Entries with scene source code:

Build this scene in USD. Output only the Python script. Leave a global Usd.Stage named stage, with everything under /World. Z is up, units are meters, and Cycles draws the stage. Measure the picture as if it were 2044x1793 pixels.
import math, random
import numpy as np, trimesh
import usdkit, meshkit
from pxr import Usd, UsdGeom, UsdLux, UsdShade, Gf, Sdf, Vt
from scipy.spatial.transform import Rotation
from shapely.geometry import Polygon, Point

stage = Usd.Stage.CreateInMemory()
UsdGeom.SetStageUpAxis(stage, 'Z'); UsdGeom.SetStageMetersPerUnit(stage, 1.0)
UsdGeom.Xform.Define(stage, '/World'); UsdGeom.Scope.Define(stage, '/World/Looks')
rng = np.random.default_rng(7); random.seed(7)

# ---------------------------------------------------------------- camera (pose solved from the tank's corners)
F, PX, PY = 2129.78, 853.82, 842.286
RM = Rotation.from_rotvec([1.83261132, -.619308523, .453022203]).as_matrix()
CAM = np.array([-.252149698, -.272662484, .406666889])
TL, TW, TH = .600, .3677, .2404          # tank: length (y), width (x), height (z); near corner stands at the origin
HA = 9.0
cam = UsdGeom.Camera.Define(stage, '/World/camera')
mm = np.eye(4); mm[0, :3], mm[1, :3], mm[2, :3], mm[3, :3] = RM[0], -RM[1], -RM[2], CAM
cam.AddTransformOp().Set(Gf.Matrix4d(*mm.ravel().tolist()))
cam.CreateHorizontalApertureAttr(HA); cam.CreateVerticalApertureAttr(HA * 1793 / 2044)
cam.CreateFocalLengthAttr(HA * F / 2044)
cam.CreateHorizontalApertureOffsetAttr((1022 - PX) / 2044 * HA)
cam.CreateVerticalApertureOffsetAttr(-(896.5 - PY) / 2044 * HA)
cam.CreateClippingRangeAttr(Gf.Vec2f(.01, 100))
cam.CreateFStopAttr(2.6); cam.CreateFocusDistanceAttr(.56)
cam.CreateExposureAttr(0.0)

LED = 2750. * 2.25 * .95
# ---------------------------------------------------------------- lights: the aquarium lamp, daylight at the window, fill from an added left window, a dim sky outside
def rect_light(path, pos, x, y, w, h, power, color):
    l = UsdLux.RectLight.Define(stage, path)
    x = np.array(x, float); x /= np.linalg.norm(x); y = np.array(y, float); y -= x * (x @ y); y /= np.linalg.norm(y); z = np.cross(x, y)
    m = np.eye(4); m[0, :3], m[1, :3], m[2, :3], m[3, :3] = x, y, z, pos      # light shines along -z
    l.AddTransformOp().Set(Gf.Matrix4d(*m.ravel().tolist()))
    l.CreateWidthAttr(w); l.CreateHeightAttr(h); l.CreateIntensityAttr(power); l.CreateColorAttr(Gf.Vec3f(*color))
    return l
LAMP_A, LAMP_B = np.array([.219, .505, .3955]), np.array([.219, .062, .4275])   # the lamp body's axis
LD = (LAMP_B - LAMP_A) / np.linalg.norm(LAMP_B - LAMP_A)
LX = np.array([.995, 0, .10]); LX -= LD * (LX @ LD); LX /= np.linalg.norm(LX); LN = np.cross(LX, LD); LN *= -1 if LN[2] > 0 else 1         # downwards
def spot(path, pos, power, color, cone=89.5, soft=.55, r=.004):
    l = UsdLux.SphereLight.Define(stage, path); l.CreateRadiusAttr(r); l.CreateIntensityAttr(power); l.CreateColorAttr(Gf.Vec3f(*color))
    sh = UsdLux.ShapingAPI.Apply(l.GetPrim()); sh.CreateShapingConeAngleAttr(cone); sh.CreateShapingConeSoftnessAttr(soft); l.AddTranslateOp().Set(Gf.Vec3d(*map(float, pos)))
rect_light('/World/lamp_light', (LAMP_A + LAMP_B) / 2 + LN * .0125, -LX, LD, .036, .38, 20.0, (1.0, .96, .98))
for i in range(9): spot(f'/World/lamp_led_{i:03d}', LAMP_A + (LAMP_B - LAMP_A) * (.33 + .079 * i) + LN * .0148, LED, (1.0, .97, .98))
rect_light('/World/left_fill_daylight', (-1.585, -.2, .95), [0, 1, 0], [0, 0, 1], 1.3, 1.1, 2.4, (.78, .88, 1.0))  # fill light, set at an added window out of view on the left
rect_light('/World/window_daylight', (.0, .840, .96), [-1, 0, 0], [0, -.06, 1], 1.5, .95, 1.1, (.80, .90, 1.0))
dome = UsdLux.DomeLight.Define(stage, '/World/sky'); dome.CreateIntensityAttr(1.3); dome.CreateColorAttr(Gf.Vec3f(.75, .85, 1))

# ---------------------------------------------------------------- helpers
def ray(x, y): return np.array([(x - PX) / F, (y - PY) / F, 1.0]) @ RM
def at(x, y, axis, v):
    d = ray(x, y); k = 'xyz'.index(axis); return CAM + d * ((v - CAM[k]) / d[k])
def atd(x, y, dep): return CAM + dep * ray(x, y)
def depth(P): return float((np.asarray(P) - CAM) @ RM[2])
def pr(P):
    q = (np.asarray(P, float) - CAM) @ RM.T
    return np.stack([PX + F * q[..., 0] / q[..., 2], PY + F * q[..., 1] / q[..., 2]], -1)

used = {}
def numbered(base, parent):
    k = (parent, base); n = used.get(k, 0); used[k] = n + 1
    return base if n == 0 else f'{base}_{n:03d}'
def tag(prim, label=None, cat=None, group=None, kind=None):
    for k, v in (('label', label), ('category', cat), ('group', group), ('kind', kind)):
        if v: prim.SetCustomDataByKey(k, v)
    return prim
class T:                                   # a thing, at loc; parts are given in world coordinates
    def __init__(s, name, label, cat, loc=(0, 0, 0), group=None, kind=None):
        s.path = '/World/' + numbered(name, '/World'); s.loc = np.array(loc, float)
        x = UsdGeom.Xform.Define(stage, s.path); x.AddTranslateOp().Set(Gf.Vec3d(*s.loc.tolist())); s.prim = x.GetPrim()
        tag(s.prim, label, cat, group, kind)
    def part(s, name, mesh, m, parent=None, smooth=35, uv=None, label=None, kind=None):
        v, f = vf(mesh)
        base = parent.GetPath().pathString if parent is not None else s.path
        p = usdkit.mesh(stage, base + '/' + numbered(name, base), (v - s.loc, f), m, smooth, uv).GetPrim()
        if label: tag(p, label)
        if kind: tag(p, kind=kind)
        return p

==

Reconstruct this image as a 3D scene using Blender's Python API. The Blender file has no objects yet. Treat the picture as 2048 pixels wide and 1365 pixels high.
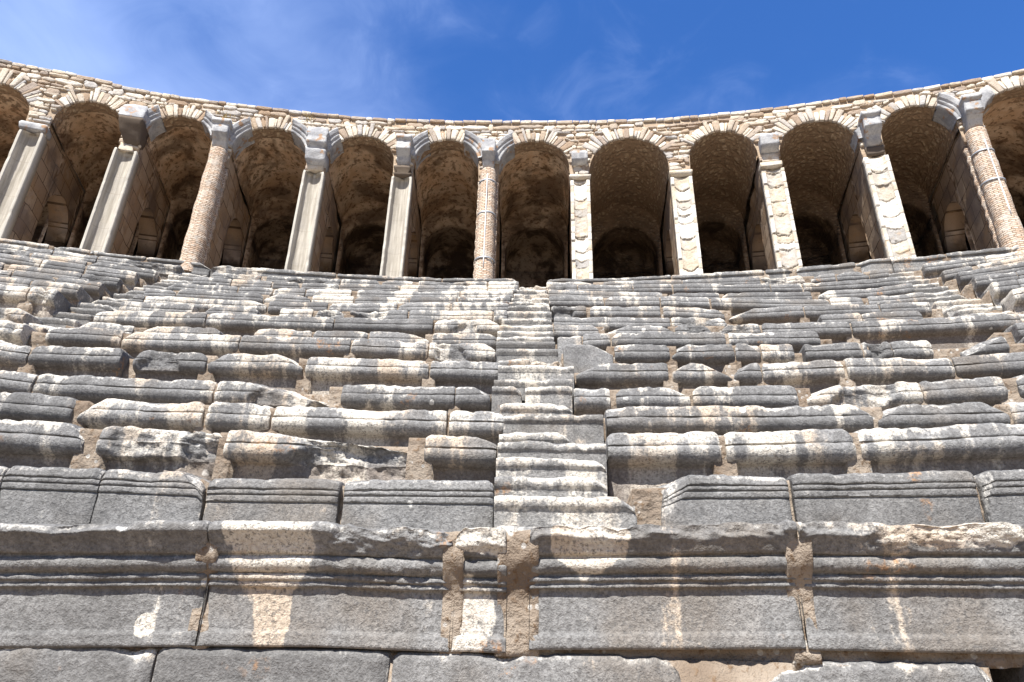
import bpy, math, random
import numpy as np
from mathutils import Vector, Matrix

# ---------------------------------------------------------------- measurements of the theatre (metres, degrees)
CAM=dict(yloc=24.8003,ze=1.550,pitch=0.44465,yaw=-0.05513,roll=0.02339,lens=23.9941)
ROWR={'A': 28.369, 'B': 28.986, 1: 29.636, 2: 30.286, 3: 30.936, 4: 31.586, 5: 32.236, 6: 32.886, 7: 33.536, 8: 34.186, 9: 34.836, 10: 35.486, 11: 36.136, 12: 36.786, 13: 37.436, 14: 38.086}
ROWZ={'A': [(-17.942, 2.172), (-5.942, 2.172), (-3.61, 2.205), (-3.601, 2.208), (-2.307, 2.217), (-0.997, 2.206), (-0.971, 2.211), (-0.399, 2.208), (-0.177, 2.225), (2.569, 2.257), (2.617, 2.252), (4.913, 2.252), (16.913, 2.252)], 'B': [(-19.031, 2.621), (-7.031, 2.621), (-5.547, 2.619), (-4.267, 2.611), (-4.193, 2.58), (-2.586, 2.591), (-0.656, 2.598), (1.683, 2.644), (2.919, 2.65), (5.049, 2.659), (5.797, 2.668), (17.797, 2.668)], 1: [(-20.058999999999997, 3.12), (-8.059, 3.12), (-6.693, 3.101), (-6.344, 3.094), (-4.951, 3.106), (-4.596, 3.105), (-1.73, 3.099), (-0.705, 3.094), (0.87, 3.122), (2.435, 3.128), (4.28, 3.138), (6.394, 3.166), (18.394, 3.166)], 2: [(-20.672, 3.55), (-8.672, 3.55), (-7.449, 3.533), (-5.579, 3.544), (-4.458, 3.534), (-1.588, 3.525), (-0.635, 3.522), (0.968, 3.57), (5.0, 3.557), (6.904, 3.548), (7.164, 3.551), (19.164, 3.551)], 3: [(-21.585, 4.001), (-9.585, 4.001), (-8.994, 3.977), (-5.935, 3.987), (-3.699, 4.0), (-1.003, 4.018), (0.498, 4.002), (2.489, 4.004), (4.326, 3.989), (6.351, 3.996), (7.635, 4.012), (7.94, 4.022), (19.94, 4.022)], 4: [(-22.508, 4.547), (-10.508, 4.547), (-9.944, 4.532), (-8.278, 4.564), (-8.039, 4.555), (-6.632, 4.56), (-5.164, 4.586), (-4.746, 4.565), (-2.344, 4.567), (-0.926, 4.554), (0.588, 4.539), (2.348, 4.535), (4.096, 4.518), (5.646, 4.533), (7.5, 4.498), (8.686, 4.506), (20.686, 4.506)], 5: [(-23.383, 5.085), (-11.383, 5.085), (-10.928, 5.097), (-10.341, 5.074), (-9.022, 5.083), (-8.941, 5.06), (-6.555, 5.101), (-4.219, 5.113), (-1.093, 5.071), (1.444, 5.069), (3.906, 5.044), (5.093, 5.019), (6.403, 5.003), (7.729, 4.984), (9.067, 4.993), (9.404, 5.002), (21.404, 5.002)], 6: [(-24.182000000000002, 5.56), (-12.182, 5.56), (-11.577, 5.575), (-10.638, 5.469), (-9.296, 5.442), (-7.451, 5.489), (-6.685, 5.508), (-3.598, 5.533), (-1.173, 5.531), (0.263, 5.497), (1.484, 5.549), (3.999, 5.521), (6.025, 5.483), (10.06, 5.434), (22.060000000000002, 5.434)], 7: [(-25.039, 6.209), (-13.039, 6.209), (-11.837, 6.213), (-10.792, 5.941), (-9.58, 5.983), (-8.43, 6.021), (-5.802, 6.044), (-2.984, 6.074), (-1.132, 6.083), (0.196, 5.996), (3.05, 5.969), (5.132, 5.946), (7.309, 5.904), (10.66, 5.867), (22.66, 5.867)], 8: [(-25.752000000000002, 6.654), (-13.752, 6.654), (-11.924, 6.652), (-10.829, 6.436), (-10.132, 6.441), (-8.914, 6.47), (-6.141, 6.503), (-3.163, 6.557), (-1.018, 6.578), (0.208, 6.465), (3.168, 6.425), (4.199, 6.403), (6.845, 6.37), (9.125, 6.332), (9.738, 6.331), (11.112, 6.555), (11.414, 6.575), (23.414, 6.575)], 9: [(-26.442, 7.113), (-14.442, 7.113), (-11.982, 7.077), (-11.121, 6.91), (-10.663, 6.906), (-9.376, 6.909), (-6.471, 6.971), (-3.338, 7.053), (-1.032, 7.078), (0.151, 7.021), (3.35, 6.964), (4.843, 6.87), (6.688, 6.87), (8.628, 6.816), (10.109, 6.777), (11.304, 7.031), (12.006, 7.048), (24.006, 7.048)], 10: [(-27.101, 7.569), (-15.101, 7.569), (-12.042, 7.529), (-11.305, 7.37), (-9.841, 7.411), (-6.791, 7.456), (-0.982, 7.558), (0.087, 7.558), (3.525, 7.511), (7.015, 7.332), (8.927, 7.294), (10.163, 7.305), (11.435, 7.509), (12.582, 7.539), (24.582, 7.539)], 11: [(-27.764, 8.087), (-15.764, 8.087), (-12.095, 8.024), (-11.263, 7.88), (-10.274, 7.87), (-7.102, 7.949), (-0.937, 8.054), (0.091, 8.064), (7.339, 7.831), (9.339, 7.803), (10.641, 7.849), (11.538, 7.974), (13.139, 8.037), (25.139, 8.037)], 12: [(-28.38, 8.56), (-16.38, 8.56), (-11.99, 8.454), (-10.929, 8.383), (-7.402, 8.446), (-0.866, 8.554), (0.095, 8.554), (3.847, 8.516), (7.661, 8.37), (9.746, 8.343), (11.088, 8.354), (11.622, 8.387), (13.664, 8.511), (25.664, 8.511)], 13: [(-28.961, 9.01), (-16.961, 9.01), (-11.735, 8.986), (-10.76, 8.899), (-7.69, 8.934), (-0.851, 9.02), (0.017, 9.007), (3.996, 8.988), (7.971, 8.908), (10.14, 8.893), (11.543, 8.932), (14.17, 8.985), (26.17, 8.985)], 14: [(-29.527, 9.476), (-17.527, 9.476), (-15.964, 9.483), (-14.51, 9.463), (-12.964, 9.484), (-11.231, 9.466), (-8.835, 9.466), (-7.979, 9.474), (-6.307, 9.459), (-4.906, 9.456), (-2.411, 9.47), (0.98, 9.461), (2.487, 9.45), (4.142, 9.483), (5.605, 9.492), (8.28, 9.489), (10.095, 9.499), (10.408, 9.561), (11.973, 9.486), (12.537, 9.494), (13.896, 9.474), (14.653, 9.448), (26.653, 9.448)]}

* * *

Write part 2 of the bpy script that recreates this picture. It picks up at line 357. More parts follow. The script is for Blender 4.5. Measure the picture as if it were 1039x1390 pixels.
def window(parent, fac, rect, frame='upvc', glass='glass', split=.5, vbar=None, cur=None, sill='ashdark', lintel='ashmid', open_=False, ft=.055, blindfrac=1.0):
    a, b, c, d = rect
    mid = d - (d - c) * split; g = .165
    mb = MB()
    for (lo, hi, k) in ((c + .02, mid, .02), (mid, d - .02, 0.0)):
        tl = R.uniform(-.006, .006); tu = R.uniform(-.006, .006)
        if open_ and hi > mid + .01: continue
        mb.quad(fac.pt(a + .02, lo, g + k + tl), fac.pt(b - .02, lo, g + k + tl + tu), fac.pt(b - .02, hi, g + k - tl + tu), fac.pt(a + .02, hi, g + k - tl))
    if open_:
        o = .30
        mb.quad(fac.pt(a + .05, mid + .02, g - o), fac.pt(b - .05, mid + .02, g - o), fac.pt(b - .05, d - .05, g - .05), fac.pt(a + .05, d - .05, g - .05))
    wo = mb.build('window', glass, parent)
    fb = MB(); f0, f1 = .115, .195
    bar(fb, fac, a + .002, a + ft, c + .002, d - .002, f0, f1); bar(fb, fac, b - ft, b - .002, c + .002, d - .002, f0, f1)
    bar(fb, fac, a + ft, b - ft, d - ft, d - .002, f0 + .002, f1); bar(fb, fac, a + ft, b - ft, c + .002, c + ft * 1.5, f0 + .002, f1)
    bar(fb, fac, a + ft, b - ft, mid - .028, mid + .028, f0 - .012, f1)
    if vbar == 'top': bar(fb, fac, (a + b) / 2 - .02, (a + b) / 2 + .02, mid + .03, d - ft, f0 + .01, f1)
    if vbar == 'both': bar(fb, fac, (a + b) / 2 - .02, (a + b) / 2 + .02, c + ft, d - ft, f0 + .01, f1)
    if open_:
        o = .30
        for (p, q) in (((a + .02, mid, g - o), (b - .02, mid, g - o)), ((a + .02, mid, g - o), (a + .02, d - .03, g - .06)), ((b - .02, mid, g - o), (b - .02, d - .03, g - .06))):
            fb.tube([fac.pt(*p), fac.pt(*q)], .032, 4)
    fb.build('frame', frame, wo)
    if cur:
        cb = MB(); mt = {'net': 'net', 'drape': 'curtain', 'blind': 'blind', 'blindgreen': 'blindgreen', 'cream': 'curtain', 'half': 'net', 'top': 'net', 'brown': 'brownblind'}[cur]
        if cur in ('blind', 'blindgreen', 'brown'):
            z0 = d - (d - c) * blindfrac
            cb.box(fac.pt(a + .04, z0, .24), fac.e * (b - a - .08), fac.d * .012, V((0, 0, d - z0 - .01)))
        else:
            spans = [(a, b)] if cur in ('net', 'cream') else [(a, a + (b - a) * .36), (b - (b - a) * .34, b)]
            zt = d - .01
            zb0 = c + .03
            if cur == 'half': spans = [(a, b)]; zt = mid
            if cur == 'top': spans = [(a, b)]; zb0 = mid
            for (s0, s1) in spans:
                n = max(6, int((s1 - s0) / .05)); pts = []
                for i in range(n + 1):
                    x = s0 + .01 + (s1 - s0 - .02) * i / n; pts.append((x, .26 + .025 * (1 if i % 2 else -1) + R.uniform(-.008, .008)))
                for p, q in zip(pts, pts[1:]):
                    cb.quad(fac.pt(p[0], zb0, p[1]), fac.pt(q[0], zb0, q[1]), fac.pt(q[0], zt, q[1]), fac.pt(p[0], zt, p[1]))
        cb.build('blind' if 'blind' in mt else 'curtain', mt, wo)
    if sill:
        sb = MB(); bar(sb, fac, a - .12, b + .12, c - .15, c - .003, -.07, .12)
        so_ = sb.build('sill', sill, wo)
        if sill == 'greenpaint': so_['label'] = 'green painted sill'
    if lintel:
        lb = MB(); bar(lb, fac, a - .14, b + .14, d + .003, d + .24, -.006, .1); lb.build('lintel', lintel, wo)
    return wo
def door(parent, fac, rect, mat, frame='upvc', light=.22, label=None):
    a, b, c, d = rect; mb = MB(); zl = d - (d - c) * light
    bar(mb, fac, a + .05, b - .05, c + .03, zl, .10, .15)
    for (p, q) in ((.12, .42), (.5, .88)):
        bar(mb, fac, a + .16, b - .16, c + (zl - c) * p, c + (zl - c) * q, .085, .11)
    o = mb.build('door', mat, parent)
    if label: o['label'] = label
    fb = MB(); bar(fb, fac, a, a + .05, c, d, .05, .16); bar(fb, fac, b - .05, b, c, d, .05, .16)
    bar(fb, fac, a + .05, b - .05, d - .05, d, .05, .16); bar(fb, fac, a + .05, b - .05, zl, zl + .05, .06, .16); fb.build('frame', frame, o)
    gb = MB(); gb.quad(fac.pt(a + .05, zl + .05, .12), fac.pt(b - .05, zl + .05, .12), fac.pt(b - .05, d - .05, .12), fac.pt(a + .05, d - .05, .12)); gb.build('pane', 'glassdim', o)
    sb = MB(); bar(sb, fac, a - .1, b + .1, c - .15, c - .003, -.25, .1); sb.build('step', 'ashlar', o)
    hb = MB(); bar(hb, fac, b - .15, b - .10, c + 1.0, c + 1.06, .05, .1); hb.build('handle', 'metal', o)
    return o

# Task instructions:
From the line containing "Reconstruct this image" through the line containing "from mathutils import Vector, Matrix", copy every line above exactly, without pictures.

# Exercise answer:
Reconstruct this image as a 3D scene using Blender's Python API. The Blender file has no objects yet. Treat the picture as 2048 pixels wide and 1365 pixels high.
import bpy, math, random
import numpy as np
from mathutils import Vector, Matrix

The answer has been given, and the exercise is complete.